[vfio-users] VMs slow to a crawl with physical hardware attached

Curlen M curl2k1 at gmail.com
Tue Jan 19 15:59:04 UTC 2016


For the past month, I've been trying to get passthrough to work smoothly.
Needless to say, I haven't been successful.  I've tried various distros,
and even rebuilt/upgraded my rig from Z97 to X99 (tbh, I've been wanting to
do that anyway  :-D) thinking things would go smoother.  No dice.  Here's
what I'm currently using:

ASRock X99 Professional (the Gigabyte and Asus I had before these were
worse)
i7 5820k
32GB RAM
Lots-o-drives
660Ti
680
Fury X

The setup has both VT-x and VT-d enabled and is booting with the CSM
disabled.  All 3 GPUs are starting in UEFI GOP mode.

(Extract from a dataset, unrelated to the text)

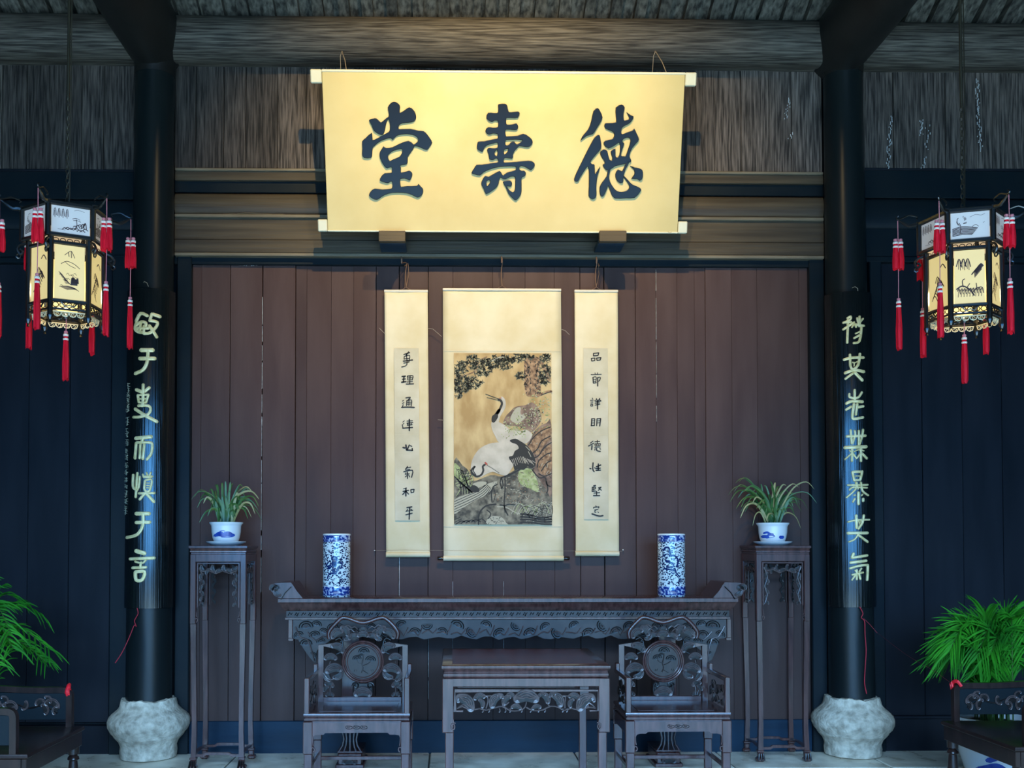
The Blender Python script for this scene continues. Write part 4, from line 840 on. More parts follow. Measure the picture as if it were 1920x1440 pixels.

The initial plan was to use the 660Ti for the host and assign vfio to the
680 for a SteamOS instance and the Fury for a W10 instance.  Haven't had
any issues assigning these.  So I'm good here.

I'm able to build the VMs using Virt-Manager and get the OS installed.  But
as soon as I shutdown the VM and assign a video card to either VM and start
it up.  CPU utilization on the host shoots through the roof and the OS
slows to a crawl (noticed this by starting top on accident).  I'm talking
an hour or more to get to the windows 10 desktop.

I've tried many different configurations (including Seabios and Gerd's
OVMF).  Including removing the Fury from the system and attempting to use
the 680 in W10 and vice versa.  I've tried ditching Virt-Manager and
libvirtd and using Qemu start scripts.


I've since dropped the 660Ti out of the mix and have been attempting to use
the 680 as the host with the Fury for W10.  Same results.


Anyone have any tips?  Ideas?  Anything?